Adli para cezası, işlenen bir suça karşılık hapis cezasıyla birlikte veya tek başına uygulanabilen bir yaptırım türüdür. Kamu kurum ve kuruluşlarının zararına olarak işlenen nitelikli dolandırıcılık suçun (TCK m.158/1-e) nedeniyle sanık hakkında verilen ceza 1 yılı aşacağı için, hapis cezasının adli para cezasına çevrilmesi mümkün değildir. Ancak, daha az cezayı gerektiren haller (TCK m.144) ve bazı akrabalık hallerinin mevcut olduğu durumlarda (TCK m.167/2) cezanın miktar itibariyle 1 yıl veya daha altı bir miktara inmesi söz konusu olabileceğinden, bu hallerde hükmedilen hapis cezası adli para cezasına çevrilebilir.

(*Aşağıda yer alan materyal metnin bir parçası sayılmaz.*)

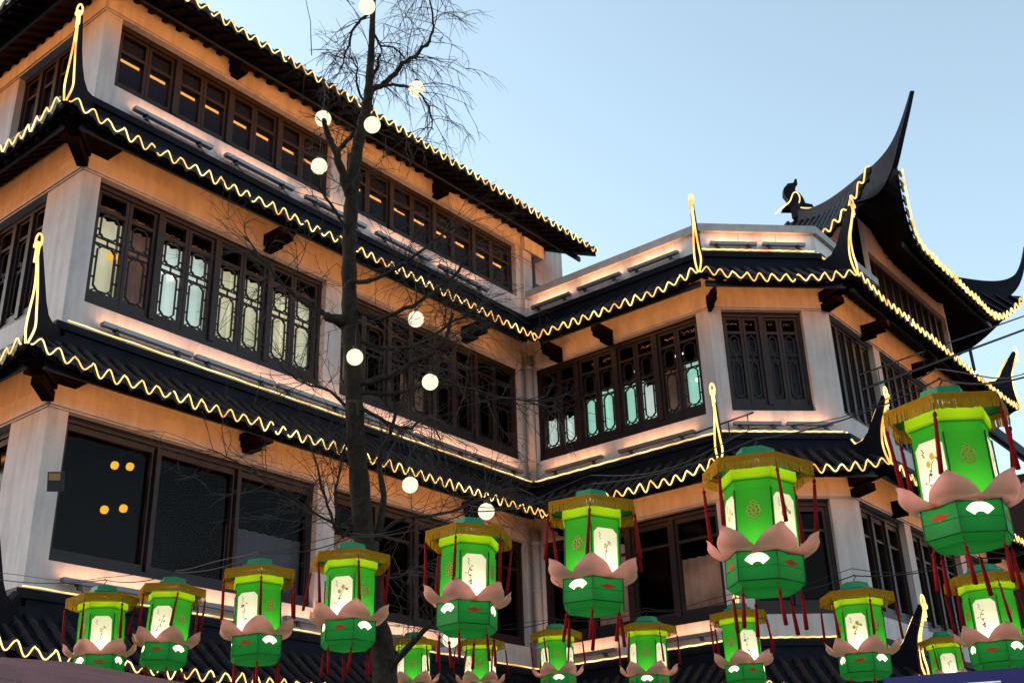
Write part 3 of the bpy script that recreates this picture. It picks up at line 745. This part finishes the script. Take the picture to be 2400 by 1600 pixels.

Cezanın ertelenmesi, mahkeme tarafından belirlenen cezanın cezaevinde infaz edilmesinden şartlı olarak vazgeçilmesidir. Kamu kurum ve kuruluşlarının zararına olarak işlenen nitelikli dolandırıcılık suçu (TCK m.158/1-e) nedeniyle, şartları varsa, hükmedilen hapis cezasının ertelenmesi de mümkündür.